■ **EXERCISE BRIEF**
Quote exactly, and only, the lines from the one with "Generate a Blender" down to the one with "from mathutils import Vector, Matrix", both included.

* Start MATERIAL FOR THIS TASK *

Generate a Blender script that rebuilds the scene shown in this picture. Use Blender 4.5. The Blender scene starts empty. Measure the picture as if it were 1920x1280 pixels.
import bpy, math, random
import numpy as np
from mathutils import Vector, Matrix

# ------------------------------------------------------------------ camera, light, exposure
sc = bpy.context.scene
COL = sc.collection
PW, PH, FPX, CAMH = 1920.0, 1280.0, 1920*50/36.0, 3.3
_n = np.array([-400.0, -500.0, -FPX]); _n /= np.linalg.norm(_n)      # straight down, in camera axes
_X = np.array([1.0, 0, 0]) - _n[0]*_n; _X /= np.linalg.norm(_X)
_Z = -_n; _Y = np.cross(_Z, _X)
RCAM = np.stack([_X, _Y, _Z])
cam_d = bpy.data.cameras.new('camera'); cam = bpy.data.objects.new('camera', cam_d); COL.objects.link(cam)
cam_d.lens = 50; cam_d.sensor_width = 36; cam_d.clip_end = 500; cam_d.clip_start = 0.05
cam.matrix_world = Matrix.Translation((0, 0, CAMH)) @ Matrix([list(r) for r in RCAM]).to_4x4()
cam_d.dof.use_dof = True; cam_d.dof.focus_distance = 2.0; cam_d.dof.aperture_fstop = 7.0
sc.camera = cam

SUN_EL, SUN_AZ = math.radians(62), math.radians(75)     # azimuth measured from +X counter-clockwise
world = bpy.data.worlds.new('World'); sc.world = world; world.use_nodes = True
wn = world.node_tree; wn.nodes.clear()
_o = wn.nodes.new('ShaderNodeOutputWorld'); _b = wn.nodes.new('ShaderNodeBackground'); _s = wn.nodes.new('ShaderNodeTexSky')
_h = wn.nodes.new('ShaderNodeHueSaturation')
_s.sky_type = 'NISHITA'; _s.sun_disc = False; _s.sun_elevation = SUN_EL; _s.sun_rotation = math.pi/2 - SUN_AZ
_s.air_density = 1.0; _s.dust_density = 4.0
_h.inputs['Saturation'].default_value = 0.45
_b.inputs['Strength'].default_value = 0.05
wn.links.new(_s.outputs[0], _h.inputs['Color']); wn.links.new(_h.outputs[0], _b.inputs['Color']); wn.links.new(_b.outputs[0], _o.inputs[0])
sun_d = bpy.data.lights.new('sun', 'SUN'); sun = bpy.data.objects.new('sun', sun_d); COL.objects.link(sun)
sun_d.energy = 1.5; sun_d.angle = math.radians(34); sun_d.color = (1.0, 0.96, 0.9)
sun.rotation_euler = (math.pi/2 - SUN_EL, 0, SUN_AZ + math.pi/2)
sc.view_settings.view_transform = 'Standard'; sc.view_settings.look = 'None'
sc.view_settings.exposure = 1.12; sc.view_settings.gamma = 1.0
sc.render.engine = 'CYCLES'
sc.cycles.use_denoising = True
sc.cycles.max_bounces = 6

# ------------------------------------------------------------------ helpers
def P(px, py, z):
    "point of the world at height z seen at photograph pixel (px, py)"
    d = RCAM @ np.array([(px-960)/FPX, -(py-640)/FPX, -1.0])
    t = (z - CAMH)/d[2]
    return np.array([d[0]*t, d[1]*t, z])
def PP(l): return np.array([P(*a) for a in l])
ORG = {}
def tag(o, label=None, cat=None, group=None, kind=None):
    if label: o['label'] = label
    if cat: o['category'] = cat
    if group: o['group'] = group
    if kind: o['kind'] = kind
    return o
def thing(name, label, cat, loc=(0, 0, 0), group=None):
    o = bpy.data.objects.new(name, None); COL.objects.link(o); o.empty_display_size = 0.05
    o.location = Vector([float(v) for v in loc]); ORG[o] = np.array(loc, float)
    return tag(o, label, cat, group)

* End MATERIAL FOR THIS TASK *
* Start MATERIAL FOR THIS TASK *

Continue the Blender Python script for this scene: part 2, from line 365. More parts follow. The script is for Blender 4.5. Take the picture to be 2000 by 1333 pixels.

* End MATERIAL FOR THIS TASK *
* Start MATERIAL FOR THIS TASK *

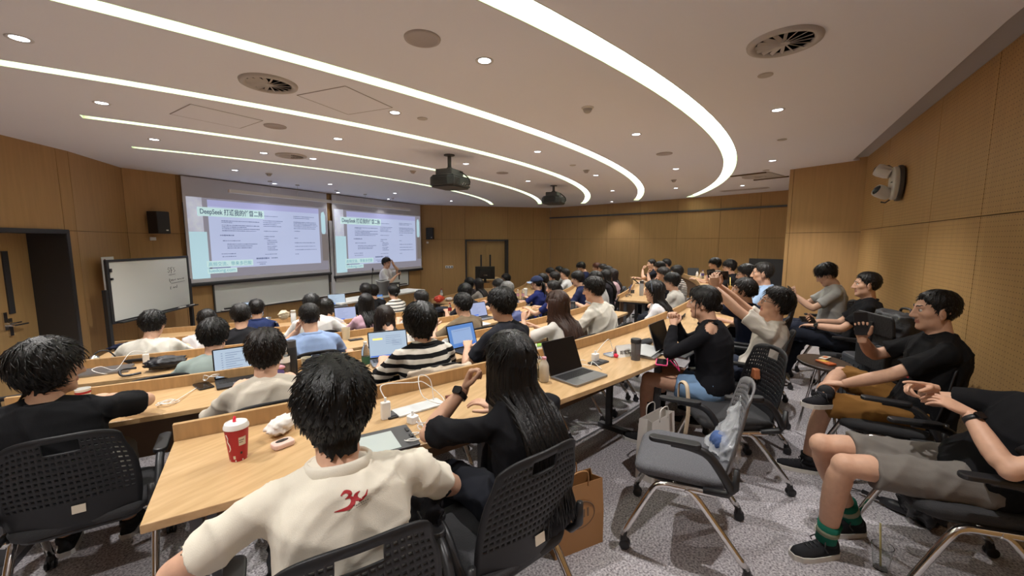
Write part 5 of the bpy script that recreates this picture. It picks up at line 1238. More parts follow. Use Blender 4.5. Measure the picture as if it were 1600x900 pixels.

* End MATERIAL FOR THIS TASK *

■ **EXERCISE RESPONSE**
Generate a Blender script that rebuilds the scene shown in this picture. Use Blender 4.5. The Blender scene starts empty. Measure the picture as if it were 1920x1280 pixels.
import bpy, math, random
import numpy as np
from mathutils import Vector, Matrix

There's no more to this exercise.